Named probability distributions are often explicitly presented as having a specific number of parameters. For example, even though the Poisson distribution PMF equation $p_K (k) = \frac{\lambda^k}{k!e^\lambda}$ has two variables, $k$ and $\lambda$, only $\lambda$ is said to be a parameter. It seems that the observed value of the random variable listed in the LHS of the PMF equation does not count as a parameter, but all other variables do. In other notation, the LHS might be written as $f(k; \lambda, [$other parameters, there aren't any for Poisson$])$, where the semicolon is used instead of a comma to delimit the observed value variables and the parameter variables.
Is this divide really a matter of conceptual importance in Probability Theory, or is it merely a decision made arbitrarily? Presented with only the RHS, $\frac{\lambda^k}{k!e^\lambda}$, I would classify $k$ and $\lambda$ symmetrically as independent variables, and the geometry expressed would be a surface in $3$-space.

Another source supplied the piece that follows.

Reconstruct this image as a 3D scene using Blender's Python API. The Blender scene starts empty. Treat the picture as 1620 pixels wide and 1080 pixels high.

If we wanted to visualize the geometry as a curve in $2$-space, we'd take a slice of the surface holding either $k$ or $\lambda$ constant. In software, we could add a slider for the user to manipulate whichever variable we chose to hold constant within our slice. Thus, both variables may vary, but the curve only displays one variation at a time.
On one hand, it seems to me that the parameters of a probability distribution are nothing more than the set of variables assigned to sliders. If I decide to display $\lambda$ on the horizontal axis of the plane and create a slider for $k$, then I have represented the same information as the usual Poisson distribution PMF. Have I successfully switched the parameter and non-parameter of the Poisson distribution PMF by doing so? Is it still a Poisson distribution, or is $\lambda$ being a parameter essential to the nature of the Poisson distribution?
On the other hand, the set of parameters of a named distribution is often stated even when it is algebra rather than geometry under immediate consideration. If I have the wrong notion of a parameter above, then what is it really that distinguishes a parameter from a non-parameter?
Best Answer
The probablity mass function $p_{\lambda}$ is probabilitistically interpreted as so: If a random variable $X$ has distribution $\text{Poisson}(\lambda)$ then $$ \Pr(X = k) = p_{\lambda}(k). $$
Swapping the roles of $\lambda$ and $k$ gives a statement which doesn't make sense: If a random variable $X$ has distribution $\text{Poisson}(k)$ then $$ \Pr(X = \lambda) = p_{k}(\lambda). $$
You can see that the roles of $\lambda$ and $k$ are rather different. $\lambda$ indexes different probability distributions. On the other hand $k$ is a dummy variable used in the probability mass function. It is conceptually important that these two are treated differently.